Mor renkle gösterilen İdlip’teki “silahsızlandırılmış bölge”nin sınırları. Burada bulunan Nusra dahil tüm cihatçı grupların 15 Ekim’e kadar daha içerideki bölgelere çekilmesi gerekiyor. [Kaynak: Muraselon]
Bu kadar ağır maddeleri olan bir mutabakatın Erdoğan tarafından neden kabul edildiği sorusunun cevabı Saray-AKP iktidarının “Fırat’ın doğusu” hedefinde yatıyor. Erdoğan, ABD’nin Kürtlere yönelik desteği sürdükçe Rusya’nın ajandasına uygun şekilde hareket edeceğini açıkça ifade ediyor: Rus Kommersant gazetesinde yayımlanan makalesindeki “Rusya’nın da özellikle PKK, PYD, YPG gibi terör odaklarına karşı Türkiye’nin mücadelesine destek vermesini bekliyoruz” sözleri bunun en somut kanıtı.

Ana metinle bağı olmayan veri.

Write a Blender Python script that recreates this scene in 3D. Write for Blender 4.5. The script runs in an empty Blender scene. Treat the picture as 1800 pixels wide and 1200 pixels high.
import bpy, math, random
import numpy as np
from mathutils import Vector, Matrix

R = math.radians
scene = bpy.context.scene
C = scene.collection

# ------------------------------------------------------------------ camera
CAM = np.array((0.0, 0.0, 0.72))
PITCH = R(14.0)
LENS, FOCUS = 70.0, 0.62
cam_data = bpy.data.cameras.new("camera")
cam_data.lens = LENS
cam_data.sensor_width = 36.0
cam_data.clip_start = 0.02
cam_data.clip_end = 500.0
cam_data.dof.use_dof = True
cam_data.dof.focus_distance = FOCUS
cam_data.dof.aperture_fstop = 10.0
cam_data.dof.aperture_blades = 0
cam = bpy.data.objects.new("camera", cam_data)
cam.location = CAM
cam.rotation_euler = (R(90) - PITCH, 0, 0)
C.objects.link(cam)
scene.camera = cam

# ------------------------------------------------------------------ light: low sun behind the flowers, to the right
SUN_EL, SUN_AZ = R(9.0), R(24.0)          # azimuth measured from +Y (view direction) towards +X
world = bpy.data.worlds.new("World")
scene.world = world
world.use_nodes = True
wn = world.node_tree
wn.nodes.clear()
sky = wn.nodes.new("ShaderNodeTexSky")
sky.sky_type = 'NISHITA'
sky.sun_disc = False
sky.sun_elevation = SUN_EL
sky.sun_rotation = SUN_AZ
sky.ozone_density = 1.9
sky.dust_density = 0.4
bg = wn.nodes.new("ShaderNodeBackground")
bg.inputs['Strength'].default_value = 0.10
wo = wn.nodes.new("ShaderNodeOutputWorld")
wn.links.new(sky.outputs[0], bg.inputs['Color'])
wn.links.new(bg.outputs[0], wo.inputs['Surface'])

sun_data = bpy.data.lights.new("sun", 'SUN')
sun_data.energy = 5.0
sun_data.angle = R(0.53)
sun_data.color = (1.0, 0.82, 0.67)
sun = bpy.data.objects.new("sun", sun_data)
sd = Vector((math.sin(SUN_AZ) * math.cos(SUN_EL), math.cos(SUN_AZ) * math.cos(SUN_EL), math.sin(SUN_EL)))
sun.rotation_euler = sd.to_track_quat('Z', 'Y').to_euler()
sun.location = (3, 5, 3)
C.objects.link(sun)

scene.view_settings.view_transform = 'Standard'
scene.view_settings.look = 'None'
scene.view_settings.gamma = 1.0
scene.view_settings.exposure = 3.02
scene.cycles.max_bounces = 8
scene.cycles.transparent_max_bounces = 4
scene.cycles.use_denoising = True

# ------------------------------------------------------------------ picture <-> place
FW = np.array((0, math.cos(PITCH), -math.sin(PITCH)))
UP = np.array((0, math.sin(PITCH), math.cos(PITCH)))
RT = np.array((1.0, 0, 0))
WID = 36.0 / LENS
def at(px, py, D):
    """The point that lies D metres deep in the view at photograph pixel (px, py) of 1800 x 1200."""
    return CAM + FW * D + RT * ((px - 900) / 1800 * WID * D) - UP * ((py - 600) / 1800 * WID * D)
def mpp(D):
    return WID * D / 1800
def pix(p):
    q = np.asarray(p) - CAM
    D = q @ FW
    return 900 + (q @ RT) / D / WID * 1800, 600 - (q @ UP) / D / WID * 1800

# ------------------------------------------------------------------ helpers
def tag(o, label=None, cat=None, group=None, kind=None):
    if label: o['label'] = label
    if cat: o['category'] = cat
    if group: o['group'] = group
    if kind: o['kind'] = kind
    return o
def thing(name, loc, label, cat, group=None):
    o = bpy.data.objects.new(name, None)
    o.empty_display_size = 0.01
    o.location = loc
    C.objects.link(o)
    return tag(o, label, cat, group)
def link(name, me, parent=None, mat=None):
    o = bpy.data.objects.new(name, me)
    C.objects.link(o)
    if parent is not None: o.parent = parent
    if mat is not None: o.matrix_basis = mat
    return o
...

Öte yandan Rusya da Suriyeli Kürtlerin ABD’yle ilişkilerinden rahatsız ve bu ilişkiyi sona erdirmek için AKP’ye yol verme konusunda tereddüt etmiyor. Afrin bunun en can alıcı örneğiydi. İdlip mutabakatından dört gün sonra Rusya Dışişleri Bakanı Sergey Lavrov’un “Fırat’ın doğusu”nu “Suriye’nin bütünlüğüne yönelik ana tehdit” olarak nitelendirerek buradan gelen tehdidin yükseldiğini söyledi.
Suriye Dışişleri Bakanı Velid Muallim de bugün (15 Ekim) İdlip’ten sonra hedeflerinin “Fırat’ın doğusu” olduğunu açıkladı.
“Kürtler, ABD ile hareket etme konusunda ısrar ettiği sürece görüşmeler vakit kaybı” diyen Muallim, Suriye’nin doğusunda federal devlet kurulmasının anayasaya aykırı olduğunu ve ülkenin “her karış toprağını” kurtaracaklarını da söylemesi, çatışmanın İdlip’le sınırlı kalmayacağını ve Kürtlerin de giderek artan risklerle karşı karşıya olduğunu gösteriyor.